Whatever forms of work monastic women and men undertake, our lives are ultimately committed to the search for God within the context of community and to being transformed by the Word of God. We have dedicated ourselves to daily celebration of communal prayer through the Liturgy of the Hours and Eucharist and to personal prayer with Sacred Scripture.

Saint Scholastica statue, Sacred Heart MonasteryThe monastic profession formula of Benedictine men and women predates by several centuries the vows of poverty, chastity, and obedience which are taken by those in other religious congregations.  The profession formula was established by St. Benedict himself in Chapter 58 of his Rule.   In the presence of God, the saints, and the gathered community Benedictine novices "promise stability, fidelity to the monastic way of life, and obedience."

Stability is the dimension of monastic profession that keeps members of the community connected to each other through the many phases and tonalities of life. It is a life-long commitment to seek God with and within a particular community of men or women.  The local monastic community of one's profession remains one's community for life. 

Fidelity to the monastic life is a daily commitment to the whole of the monastic enterprise, its challenges and its blessings. This promise presupposes both poverty and celibacy as essential elements of a vowed monastic life.  The commitment is to a lifetime of continual conversion of heart effected through immersion in Sacred Scripture, in liturgy, and life in monastic community.  

Detail from Benedictine Medal image in clerestory window, Sacred Heart Monastery Chapel

Monastic obedience imitates the humble submission of Christ to the will of the Father by recognizing the wisdom and authority of the Rule, the Prioress or Abbot, and the community.
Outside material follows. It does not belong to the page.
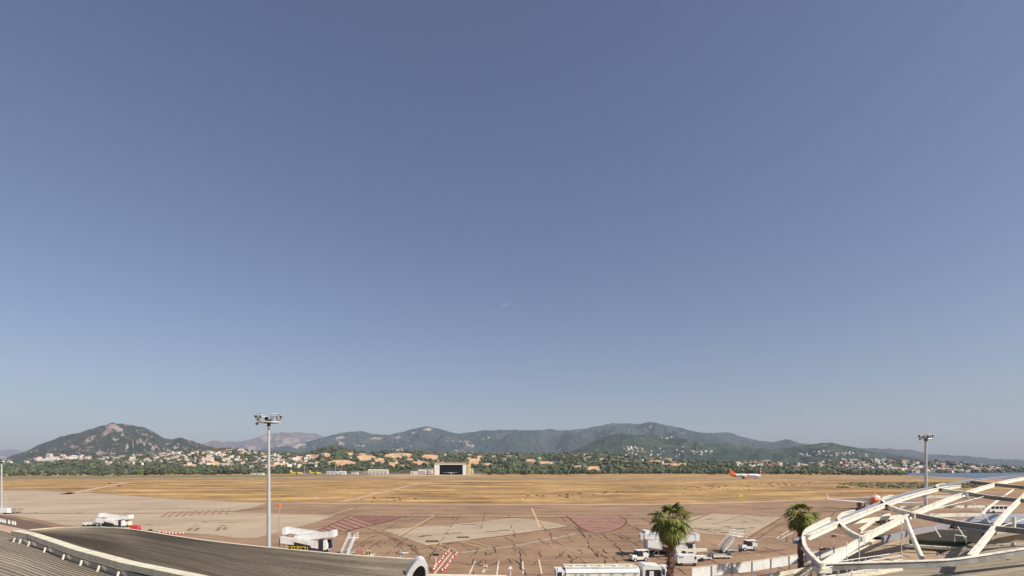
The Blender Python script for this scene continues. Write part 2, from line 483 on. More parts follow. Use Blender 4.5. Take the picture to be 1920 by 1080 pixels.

The distinctiveness of the Benedictine vocation is best exemplified by the profession promises that are unique to monastics: stability and fidelity to the monastic way of life.  This commitment to seek God within a particular community for a lifetime, along with fidelity to the unique demands and graces of the monastic way of life, give the Benedictine vocation its distinctive character. 

If you wish to learn more about the monastic vocation as it is expressed in our Benedictine community, we welcome you to contact us.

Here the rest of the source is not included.